Сколько ни было дальше выстрелов, убийств, смертей - все равно. Дальше падение, то медленное, то быстрое, агония революции и ее смерть.
Жизнь все суживалась, суживалась, все стыла, каменела,
– даже самое время точно каменело. Все короче становились мои записи. Что писать? Нет людей, нет событий. Новый "быт", страшный, небывалый, нечеловеческий, - но и он едва нарождался...
И все-таки я пыталась иногда раскрывать мои тетради, пока, к весне 19 года, это стало фактически невозможно. О существовании тетрадей пополз слух. О них знал Горький. Я рисковала не только собой и нашим домом: слишком много лиц было в моих тетрадях. Некоторые из них еще не погибли и не все были вне пределов досягаемости... А так как при большевистском режиме нет такого интимного уголка, нет такой частной квартиры, куда бы "власти" в любое время не могли ворваться (это лежит в самом принципе этих властей) - то мне оставалось одно: зарыть тетради в землю. Я это и сделала. Добрые люди взяли их и закопали где-то за городом, где - я не знаю точно.

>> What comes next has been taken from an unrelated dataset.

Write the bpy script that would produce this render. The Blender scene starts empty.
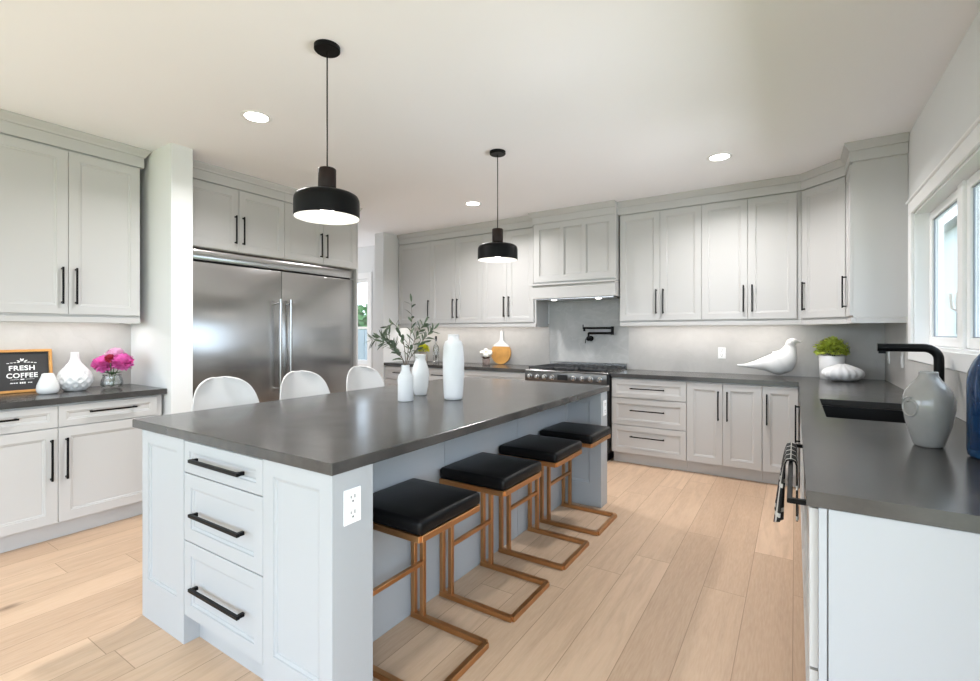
import bpy, bmesh, math, random
from mathutils import Vector, Matrix
random.seed(7)
sc = bpy.context.scene
COL = sc.collection
PI = math.pi

# ------------------------------------------------------------------ camera, world, sun, large lights, exposure
F_PX = 475.0
cam_d = bpy.data.cameras.new('camera')
cam_d.sensor_fit = 'HORIZONTAL'; cam_d.sensor_width = 36.0
cam_d.lens = F_PX / 980.0 * 36.0
cam_d.shift_y = -7.5 / 980.0
cam_d.clip_start = 0.03
cam = bpy.data.objects.new('camera', cam_d); COL.objects.link(cam)
cam.location = (0, 0, 1.335)
cam.rotation_euler = (PI / 2, 0, math.atan(305 / 475.0))
sc.camera = cam

world = bpy.data.worlds.new('world'); sc.world = world
world.use_nodes = True
wn = world.node_tree.nodes; wl = world.node_tree.links
bg = wn['Background']
bg.inputs[0].default_value = (0.72, 0.86, 1.0, 1)
bg.inputs[1].default_value = 2.4

def area(name, loc, rot, sx, sy, power, color=(1, 1, 1), spread=PI):
    l = bpy.data.lights.new(name, 'AREA'); l.shape = 'RECTANGLE'; l.size = sx; l.size_y = sy
    l.energy = power; l.color = color; l.spread = spread
    o = bpy.data.objects.new(name, l); COL.objects.link(o)
    o.location = loc; o.rotation_euler = rot
    return o
# fill lamps at unseen openings behind and beside the camera, added to brighten the room
area('rear_fill', (-1.95, -6.50, 1.60), (PI / 2, 0, PI), 7.0, 3.6, 85, (0.93, 0.955, 1.0))
area('left_fill', (-4.50, -1.60, 1.40), (PI / 2, 0, -PI / 2), 2.4, 1.8, 12, (0.94, 0.97, 1.0))
area('right_fill', (0.66, -1.20, 1.25), (PI / 2, 0, PI / 2), 3.2, 2.2, 20, (0.92, 0.96, 1.0))
# unseen fill lamps low outside, tilted up and added to lighten the ceiling
area('ceiling_fill_rear', (-1.95, -8.0, -0.25), (math.radians(120), 0, PI), 7.0, 3.0, 1080, (0.92, 0.94, 1.0))
area('ceiling_fill_right', (4.2, 3.0, -0.25), (math.radians(120), 0, PI / 2), 5.0, 2.0, 330, (0.92, 0.94, 1.0))

sc.view_settings.view_transform = 'Standard'
sc.view_settings.look = 'None'
sc.view_settings.exposure = 1.24
sc.view_settings.gamma = 1.0
sc.view_settings.use_curve_mapping = False
try:
    sc.cycles.use_denoising = True
    sc.cycles.max_bounces = 10; sc.cycles.diffuse_bounces = 6; sc.cycles.transparent_max_bounces = 16
    sc.cycles.sample_clamp_indirect = 6.0
    sc.cycles.caustics_reflective = False
except Exception:
    pass

# ------------------------------------------------------------------ materials
def mat(name, color, rough=0.5, metal=0.0, bump=0.0, bscale=60.0, var=0.0, vscale=4.0, spec=0.5, emit=None, estr=0.0, coat=0.0, trans=0.0, ior=1.45, sub=0.0):
    m = bpy.data.materials.new(name); m.use_nodes = True
    nt = m.node_tree; b = nt.nodes['Principled BSDF']
    b.inputs['Base Color'].default_value = (*color, 1); b.inputs['Roughness'].default_value = rough
    b.inputs['Metallic'].default_value = metal; b.inputs['Specular IOR Level'].default_value = spec
    b.inputs['Coat Weight'].default_value = coat; b.inputs['Transmission Weight'].default_value = trans
    b.inputs['IOR'].default_value = ior
    if sub: b.inputs['Subsurface Weight'].default_value = sub
    tc = nt.nodes.new('ShaderNodeTexCoord')
    if emit:
        b.inputs['Emission Color'].default_value = (*emit, 1); b.inputs['Emission Strength'].default_value = estr
    nz = nt.nodes.new('ShaderNodeTexNoise'); nz.inputs['Scale'].default_value = vscale; nz.inputs['Detail'].default_value = 5
    nt.links.new(tc.outputs['Object'], nz.inputs['Vector'])
    mx = nt.nodes.new('ShaderNodeMix'); mx.data_type = 'RGBA'
    k = 1 - var
    mx.inputs[6].default_value = (color[0]*k, color[1]*k, color[2]*k, 1)
    k = 1 + var
    mx.inputs[7].default_value = (min(1, color[0]*k), min(1, color[1]*k), min(1, color[2]*k), 1)
    nt.links.new(nz.outputs['Fac'], mx.inputs[0]); nt.links.new(mx.outputs[2], b.inputs['Base Color'])
    if bump:
        n2 = nt.nodes.new('ShaderNodeTexNoise'); n2.inputs['Scale'].default_value = bscale; n2.inputs['Detail'].default_value = 3
        nt.links.new(tc.outputs['Object'], n2.inputs['Vector'])
        bp = nt.nodes.new('ShaderNodeBump'); bp.inputs['Strength'].default_value = bump; bp.inputs['Distance'].default_value = 0.01
        nt.links.new(n2.outputs['Fac'], bp.inputs['Height']); nt.links.new(bp.outputs['Normal'], b.inputs['Normal'])
    return m

M = {}
M['cab'] = mat('grey_cabinet_paint', (0.515, 0.508, 0.503), 0.42, var=0.01, bump=0.03, bscale=200)
M['island'] = mat('island_blue_grey', (0.385, 0.40, 0.418), 0.42, var=0.01, bump=0.03, bscale=200)  # slightly bluer and darker than the wall and base cabinets
M['panel'] = mat('white_end_panel_paint', (0.44, 0.46, 0.49), 0.4, var=0.01)
M['wall'] = mat('white_wall_paint', (0.74, 0.75, 0.755), 0.85, var=0.01, bump=0.02, bscale=150)
M['ceil'] = mat('white_ceiling_paint', (0.905, 0.905, 0.93), 0.9, var=0.005)
M['trim'] = mat('white_trim_paint', (0.84, 0.84, 0.84), 0.4)
M['black'] = mat('matte_black_metal', (0.004, 0.004, 0.0042), 0.42, spec=0.15)
M['blackplastic'] = mat('black_enamel', (0.012, 0.012, 0.013), 0.3)
M['iron'] = mat('cast_iron', (0.02, 0.022, 0.025), 0.45, bump=0.2, bscale=120)
M['knob'] = mat('polished_steel', (0.44, 0.435, 0.43), 0.22, 1.0)
M['copper'] = mat('brushed_copper_metal', (0.56, 0.30, 0.135), 0.38, 1.0, var=0.15, vscale=14, bump=0.05, bscale=80)
M['leather'] = mat('black_leather', (0.004, 0.004, 0.0045), 0.36, bump=0.10, bscale=180, spec=0.2)
M['ceramic'] = mat('white_ceramic', (0.73, 0.73, 0.73), 0.25, bump=0.03, bscale=30)
M['matteceramic'] = mat('matte_white_ceramic', (0.72, 0.72, 0.73), 0.55, bump=0.05, bscale=60)
M['shell'] = mat('white_moulded_plastic', (0.62, 0.612, 0.605), 0.45)
M['pwhite'] = mat('white_outlet_plastic', (0.86, 0.86, 0.86), 0.3)
M['dark'] = mat('dark_recess', (0.03, 0.03, 0.03), 0.6)
M['woodsocket'] = mat('dark_walnut', (0.016, 0.008, 0.006), 0.5, var=0.4, spec=0.25, vscale=30)
M['shadein'] = mat('white_shade_lining', (0.62, 0.62, 0.61), 0.6)
M['bulb'] = mat('lit_bulb', (1, 1, 1), 0.5, emit=(1.0, 0.95, 0.86), estr=5)
M['lens'] = mat('lit_downlight_lens', (1, 1, 1), 0.5, emit=(1.0, 0.97, 0.92), estr=7)
M['led'] = mat('lit_led_strip', (1, 1, 1), 0.5, emit=(1.0, 0.93, 0.85), estr=5)
M['framewood'] = mat('honey_wood', (0.52, 0.26, 0.075), 0.45, var=0.3, vscale=18)
M['slate'] = mat('chalkboard_black', (0.035, 0.034, 0.035), 0.7, var=0.15)
M['chalk'] = mat('white_print', (0.80, 0.80, 0.79), 0.7)
M['boardwood'] = mat('acacia_wood', (0.60, 0.31, 0.085), 0.45, var=0.3, vscale=14)
M['leaf'] = mat('olive_leaf', (0.10, 0.135, 0.085), 0.55, var=0.4, vscale=30)
M['stem'] = mat('olive_twig', (0.14, 0.11, 0.085), 0.7)
M['lime'] = mat('lime_green_leaf', (0.56, 0.64, 0.11), 0.5, var=0.45, vscale=35)
M['green'] = mat('deep_green_leaf', (0.05, 0.12, 0.03), 0.5, var=0.4, vscale=30)
M['pink'] = mat('hot_pink_petal', (0.86, 0.16, 0.50), 0.6, var=0.35, vscale=40)
M['palepink'] = mat('pale_pink_petal', (0.90, 0.50, 0.68), 0.6, var=0.3, vscale=40)
M['redpetal'] = mat('crimson_petal', (0.45, 0.035, 0.07), 0.6, var=0.3, vscale=40)
M['yellow'] = mat('yellow_green_petal', (0.56, 0.56, 0.04), 0.6, var=0.3, vscale=40)
M['cream'] = mat('cream_petal', (0.82, 0.79, 0.72), 0.7, var=0.1, vscale=40)
M['brown'] = mat('brown_calyx', (0.16, 0.085, 0.05), 0.7, var=0.3, vscale=60)
M['glaze'] = mat('grey_crackle_glaze', (0.27, 0.262, 0.253), 0.10, var=0.16, vscale=14, bump=0.06, bscale=25, coat=0.4)
M['blue'] = mat('blue_glass', (0.025, 0.13, 0.33), 0.05, trans=0.85, ior=1.45, bump=0.15, bscale=18, var=0.3, vscale=9)
M['cloth'] = None
M['clearglass'] = None
M['fence'] = mat('grey_fence_boards', (0.25, 0.27, 0.30), 0.8, var=0.2)
M['hedge'] = mat('garden_foliage', (0.05, 0.17, 0.035), 0.8, var=0.5, vscale=5)
M['lawn'] = mat('lawn_grass', (0.16, 0.22, 0.08), 0.9, var=0.3)
M['siding'] = None

def nodes(name):
    m = bpy.data.materials.new(name); m.use_nodes = True
    return m, m.node_tree, m.node_tree.nodes['Principled BSDF']

def thin_glass(name, tint, refl=0.08):
    m, nt, b = nodes(name)
    out = nt.nodes['Material Output']
    tr = nt.nodes.new('ShaderNodeBsdfTransparent'); tr.inputs[0].default_value = (*tint, 1)
    gl = nt.nodes.new('ShaderNodeBsdfGlossy'); gl.inputs['Roughness'].default_value = 0.03
    fr = nt.nodes.new('ShaderNodeLayerWeight'); fr.inputs[0].default_value = 0.25
    mth = nt.nodes.new('ShaderNodeMath'); mth.operation = 'MULTIPLY_ADD'
    mth.inputs[1].default_value = 0.6; mth.inputs[2].default_value = refl
    nt.links.new(fr.outputs['Fresnel'], mth.inputs[0])
    mx = nt.nodes.new('ShaderNodeMixShader')
    nt.links.new(mth.outputs[0], mx.inputs[0]); nt.links.new(tr.outputs[0], mx.inputs[1]); nt.links.new(gl.outputs[0], mx.inputs[2])
    nt.links.new(mx.outputs[0], out.inputs['Surface'])
    return m
M['pane'] = thin_glass('window_glass', (0.97, 0.98, 0.99), 0.03)
M['clearglass'] = thin_glass('clear_glass', (0.95, 0.96, 0.955), 0.08)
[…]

Такова история моей книги, моего "Петербургского Дневника" 1914-1919 годов.
Проходили - проползали месяцы. Уже давно была у нас не жизнь, а воистину "житие". Маленькая черная старая книжка валялась пустая на моем письменном столе. И я полуслучайно - полуневольно начала делать в ней какие-то отметки. Осторожные, невинные, без имен, иногда без чисел. Ведь даже когда не думаешь все время чувствуешь, - там, в Совдепии, - что кто-то стоит у тебя за спиной и читает через плечо написанное.
А между тем все-таки писать было надо. Не хотелось, не умелось, но чувствовалось, что хоть два-три слова, две-три подробности - надо закрепить сейчас. И действительно: многое теперь, по воспоминанию, я просто не могла бы написать: я уж сама в это почти не верю, оно мне кажется слишком фантастичным. Если б у меня не было этих листиков, черных по белому, если б я в последнюю минуту не решилась на вполне безумный поступок - схватить их и спрятать в чемодан, с которым мы бежали - мне все казалось бы, что я преувеличиваю, что я лгу.
Но вот они, эти строки. Я помню, как я их писала. Я помню, как я, из осторожности, преуменьшала, скользила по фактам, - а не преувеличивала. Я вспоминаю недописанные слова, вижу нарочные буквы. Для меня эти скользящие строки - налиты кровью и живут, - ибо я знаю воздух, в котором они рождались. Увы, как мало они значат для тех, кто никогда не дышал этим густым, совсем особенным, по тяжести, воздухом!
Я коснусь общей внешней обстановки, чтобы пояснить некоторые места, совсем непонятные.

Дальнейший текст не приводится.